Ancak 2019’da Morales’in üçüncü defa aday olmayı zorlaması ve oylarını azaltarak olsa bile seçilmesi, ülkedeki aşırı sağcı grupların orduyu harekete geçirerek, uluslararası yardım ve tanınmayı da sağlayarak darbe yapmasına zemin hazırladı. Morales’in Meksika’ya kaçabilmesi ve ardından oluşan halk hareketi sayesinde ülkede demokratik düzene dönüş sağlanabildi, gerçekleşen seçimlerde Morales’in kendi önerdiği MAS’ın adayı Luis Arce başkan seçildi. Seçimlerin hemen ardından ülkeye dönen Morales ile Arce’nin arasının bozulması ise kısa sürmedi. Morales anayasal olarak her ne kadar tartışmalı da olsa seçilmiş ve askeri müdahale ile görevden el çektirilmiş bir başkan olarak Arce’nin başkanlığına ve MAS içerisindeki gücüne karşı üstten bir pozisyon aldı. Kongrede çoğunluğa sahip olan MAS, mevcut ve devrik başkancılar olarak ikiye daha sonra da üçe bölündü. Bu sırada dış borçlanması sürekli olarak veto edilen hükümet petrol alacak parayı bulamamaya, birçok üründe de kıtlık yaşanmaya başladı. Morales, kendine sadık kitleleri de mobilize ederek mevcut krizi daha da derinleştirirken Arce de, Morales’in seçimlere katılmasını engelleme yoluna gitti.

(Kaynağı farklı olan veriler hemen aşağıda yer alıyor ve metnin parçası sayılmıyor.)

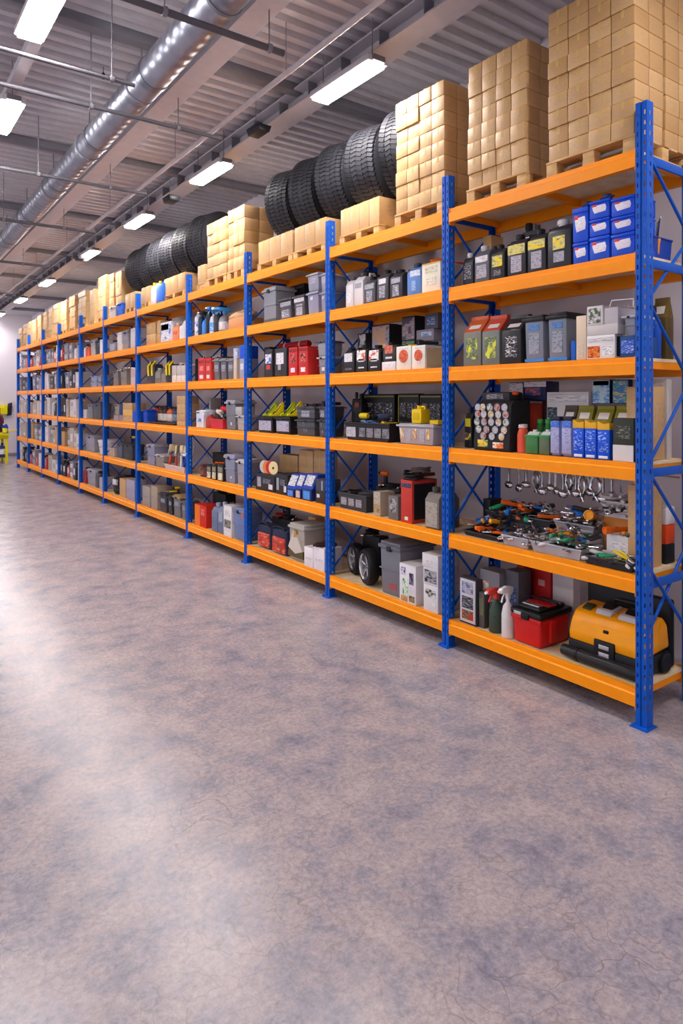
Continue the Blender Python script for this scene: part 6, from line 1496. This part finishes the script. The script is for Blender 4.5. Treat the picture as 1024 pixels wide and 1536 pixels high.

Böylece toplumun büyük bir kesimi MAS’tan uzaklaşırken, Morales kendine sadık tabanı seçimlerde boş oy kullanması yönünde kampanya yapmaya başladı. Seçmenin tüm adaylara uzak olması, sağın gösterdiği adayları da eski dönemin artıkları olarak görmesi ise seçimlere bir hafta kala halen yüzde 30 oranında kararsız bir seçmen grubunun tespit edilmesine yol açtı. Bazı analistlere göre, bu kararsızların bir kısmı ikinci tura kalma şansı olan tek sol aday Andrónico Rodriguez’e yönelebilir. Ancak önemli toplumsal hareketlerin de son düzlükte Rodriguez’e destekten vaz geçtikleri görülüyor.
Bolivya’da geçtiğimiz yirmi yılda gerçekleşen dönüşümün çok kısa bir süre içerisinde kaybolma riski ile karşı karşıya kalması belki de yakın tarihe kadar düşünülemezdi bile. Ancak ülke her zaman doğal kaynakları ile uluslararası sermayenin iştahını kabartan bir konumda oldu. 2019 darbesine verilen hızlı küresel destek bunun bir işareti gibiydi. Ülkede büyük bir ekonomik, siyasal ve kültürel dönüşüme imza atmış bir hareketin temellerinden koparak bireysel ihtiraslara kurban edilmesi ileyse yeni bir dış müdahaleye iyi bir zemin hazırlanmış bulunuyor.